A Bitcoin whale, who accumulated 9,000 BTC in late 2018, has sold after 22 months and two capitulation phases.
A Bitcoin (BTC) whale — an individual investor who holds a large amount of BTC — took profit after two years. Data from Whalemap suggests the whale purchased nearly 9,000 BTC in the third quarter of 2018.
A pseudonymous trader known as “Byzantine General,” who shared the data, said:
“This whale is a legend. See that big bubble around 6k in 2018? That's almost 9k BTC that was accumulated there. He finally took profit, after 2 years and 2 major capitulation events.”
The whale held on to the BTC for nearly 22 months, through two major capitulation phases. Bitcoin dropped to sub-$4,000 level twice, first in January 2019 and second in March 2020. The investor waited through both periods, ultimately selling at around $12,000.
Number of Bitcoin held by a whale. Source: Byzantine General, Whalemap
What does a Bitcoin whale taking profit suggest?

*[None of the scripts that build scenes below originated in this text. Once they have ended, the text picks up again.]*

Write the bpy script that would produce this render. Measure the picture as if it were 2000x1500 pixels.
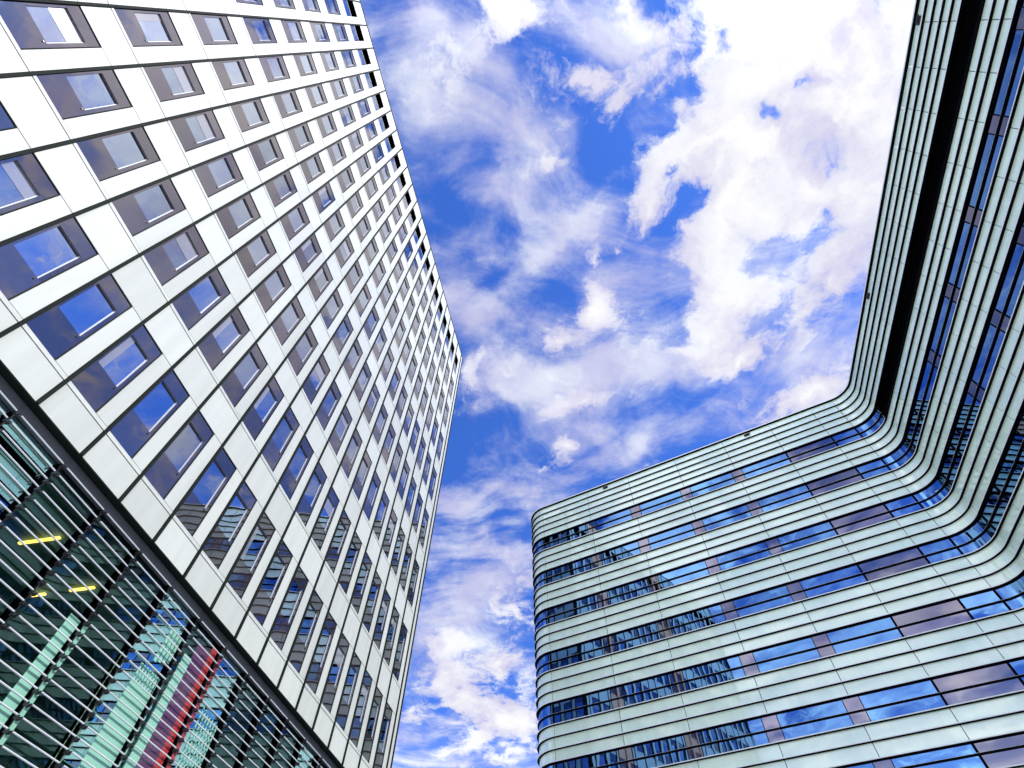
import bpy, bmesh, math, random
from mathutils import Vector, Matrix
random.seed(7)
R_ = math.radians
for o in list(bpy.data.objects): bpy.data.objects.remove(o)
SC = bpy.context.scene
COL = SC.collection

# ------------------------------------------------------------------ camera
CAMZ = 1.6
PITCH, ROLL, FPX = 0.9893123, 0.01972186, 1031.147
fw = Vector((0, math.cos(PITCH), math.sin(PITCH)))
up0 = Vector((0, -math.sin(PITCH), math.cos(PITCH)))
rt0 = Vector((1, 0, 0))
RT = math.cos(ROLL) * rt0 + math.sin(ROLL) * up0
UP = -math.sin(ROLL) * rt0 + math.cos(ROLL) * up0
cd = bpy.data.cameras.new('camera'); cam = bpy.data.objects.new('camera', cd); COL.objects.link(cam)
cd.sensor_width = 36; cd.lens = FPX / 2000 * 36; cd.clip_start = 0.05; cd.clip_end = 5000
M = Matrix(((RT.x, UP.x, -fw.x, 0), (RT.y, UP.y, -fw.y, 0), (RT.z, UP.z, -fw.z, CAMZ), (0, 0, 0, 1)))
cam.matrix_world = M
SC.camera = cam

def ray(px, py):                       # sky direction seen at a pixel of the 2000x1500 photograph
    return (fw * FPX + RT * (px - 1000) - UP * (py - 750)).normalized()
def proj(P):
    P = P - Vector((0, 0, CAMZ)); z = P.dot(fw)
    if z <= 0.1: return None
    return (1000 + FPX * P.dot(RT) / z, 750 - FPX * P.dot(UP) / z)

# ------------------------------------------------------------------ exposure, sun, sky
SC.view_settings.view_transform = 'Standard'; SC.view_settings.look = 'None'
SC.view_settings.exposure = 1.25; SC.view_settings.gamma = 1.0
SC.cycles.max_bounces = 8; SC.cycles.glossy_bounces = 5; SC.cycles.diffuse_bounces = 3
SC.cycles.transparent_max_bounces = 8
SUN_EL, SUN_AZ = R_(50), R_(117)        # azimuth clockwise from +Y
sdir = Vector((math.sin(SUN_AZ) * math.cos(SUN_EL), math.cos(SUN_AZ) * math.cos(SUN_EL), math.sin(SUN_EL)))
sl = bpy.data.lights.new('sun', 'SUN'); sl.energy = 2.0; sl.angle = R_(0.6); sl.color = (1, .96, .9)
so = bpy.data.objects.new('sun', sl); COL.objects.link(so)
so.rotation_euler = sdir.to_track_quat('Z', 'Y').to_euler()

W = bpy.data.worlds.new('World'); SC.world = W; W.use_nodes = True
nt = W.node_tree; N = nt.nodes; L = nt.links; N.clear()
def nd(t, **k):
    n = N.new(t)
    for a, b in k.items(): setattr(n, a, b)
    return n
def mth(op, a, b=None, c=None, clamp=False):
    n = nd('ShaderNodeMath', operation=op, use_clamp=clamp)
    for i, v in enumerate((a, b, c)):
        if v is None: continue
        if isinstance(v, (int, float)): n.inputs[i].default_value = v
        else: L.new(v, n.inputs[i])
    return n.outputs[0]
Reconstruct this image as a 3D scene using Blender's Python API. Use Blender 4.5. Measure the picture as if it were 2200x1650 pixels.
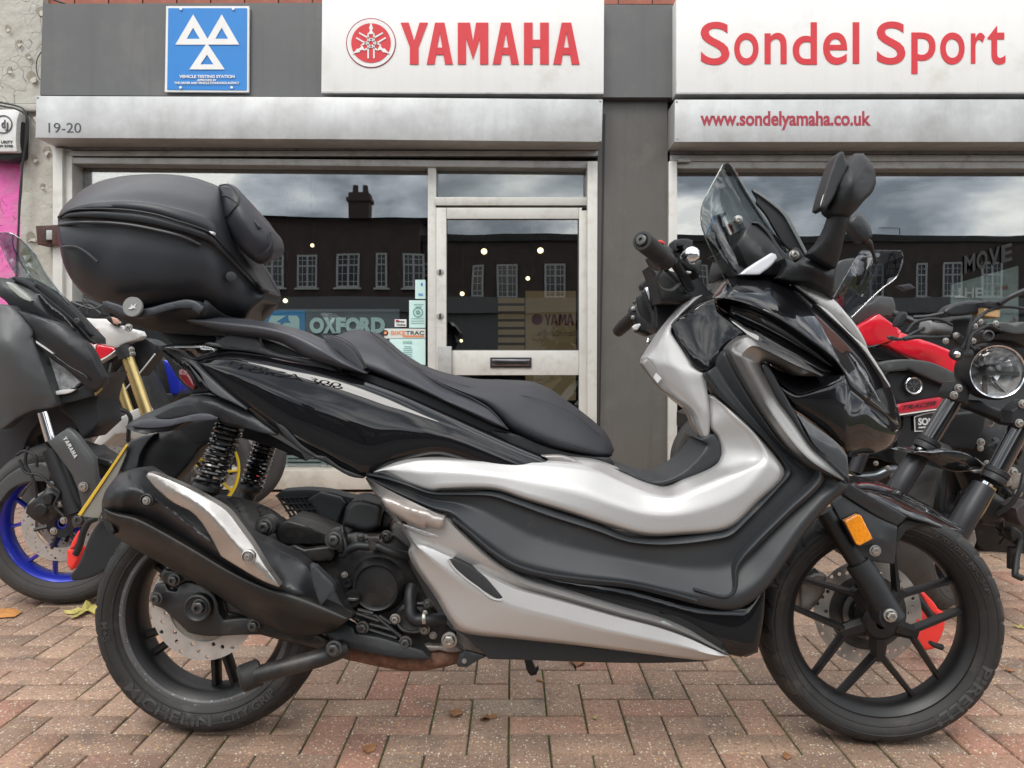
import bpy, bmesh, math, random
import numpy as np
from mathutils import Vector, Matrix
from mathutils.geometry import delaunay_2d_cdt

random.seed(7)
R = math.radians
sc = bpy.context.scene
for _o in list(bpy.data.objects):
    bpy.data.objects.remove(_o)
COL = sc.collection

# ------------------------------------------------------------------ camera
F, CX, HY, CH = 1680.0, 1100.0, 771.0, 0.86      # focal length / centre / horizon in photo pixels, eye height in metres
cam_d = bpy.data.cameras.new('camera')
cam_d.sensor_width = 36.0
cam_d.lens = 36.0 * F / 2200.0
cam_d.shift_y = -(825.0 - HY) / 2200.0
cam_d.clip_start = 0.05
cam_d.clip_end = 500
cam = bpy.data.objects.new('camera', cam_d)
COL.objects.link(cam)
cam.location = (0, 0, CH)
cam.rotation_euler = (R(90), 0, 0)
sc.camera = cam

# ------------------------------------------------------------------ sky and sun
SUN_EL, SUN_AZ = 52.0, 200.0       # degrees; azimuth measured from +Y clockwise: the sun stands behind the camera, a little left
w_ = bpy.data.worlds.new('World')
sc.world = w_
w_.use_nodes = True
nt = w_.node_tree
nt.nodes.clear()
out = nt.nodes.new('ShaderNodeOutputWorld')
bg = nt.nodes.new('ShaderNodeBackground')
bg.inputs['Strength'].default_value = 0.1
sky = nt.nodes.new('ShaderNodeTexSky')
sky.sky_type = 'NISHITA'
sky.sun_disc = False
sky.sun_elevation = R(SUN_EL)
sky.sun_rotation = R(SUN_AZ)
sky.air_density = 1.5
sky.dust_density = 3.0
tc = nt.nodes.new('ShaderNodeTexCoord')
mp = nt.nodes.new('ShaderNodeMapping')
mp.inputs['Scale'].default_value = (1, 1, 2.2)
mp.inputs['Location'].default_value = (1.9, 0.6, 0.3)
n1 = nt.nodes.new('ShaderNodeTexNoise')
n1.inputs['Scale'].default_value = 4.6
n1.inputs['Detail'].default_value = 7
n1.inputs['Roughness'].default_value = 0.52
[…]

On Aug. 16, Cointelegraph reported that large whale clusters are present in the $12,000 to $14,000 range. At the $12,000 level, many whales are either in profit or at breakeven, which arguably could give whales an incentive to sell.
Whether it shows whales are cautious that Bitcoin has hit a local peak remains unclear. Whales, due to the sheer size of their holdings, follow liquidity. If they feel that there is sufficient liquidity to sell, possibly as a result of rising retail activity, then they are likely to sell.
Hence, a whale’s sell-off does not necessarily show that Bitcoin has peaked. One could argue that it raises the chances of consolidation in the short term. But until BTC drops below key support levels, it is premature to suggest a local top has formed. Also, it is difficult to estimate how much of the 9,000 BTC the whale sold.
A reason some whales appear to be taking profit at current levels might be Bitcoin’s relatively high spot volume. According to another pseudonymous trader known as Bitcoin Jack, the market remains “awkwardly” driven by the spot market. He said:
“Market remains awkwardly spot driven for now. Market remains relatively high on-chain dominance Price expansion is therefore imminent again—direction unclear but low derivatives vs spot and spot exchange vs onchain dominance indicates we have not seen an irrational top.”
When the market is heavily driven by the derivatives market, whales have less liquidity to seek, and minor pullbacks could cause large price movements.
What traders expect in the near term
In the short term, traders remain mixed on the sentiment around Bitcoin. Michael van de Poppe, a full-time trader at the Amsterdam Stock Exchange and Cointelegraph Markets analyst, says BTC could drop to as low as $10,000 if it loses $11,450. He said:
“Pretty easy going here as there's a rejection at $11,600. If we hold the $11,450-11,500 area I think we'll have a breakout towards $12,000 in the coming week. Losing the green zone and I'm targeting $10,700 or even $10,000.”
Following a nearly three-fold increase in price, a consolidation phase in the near term could strengthen the momentum Bitcoin in the longer term.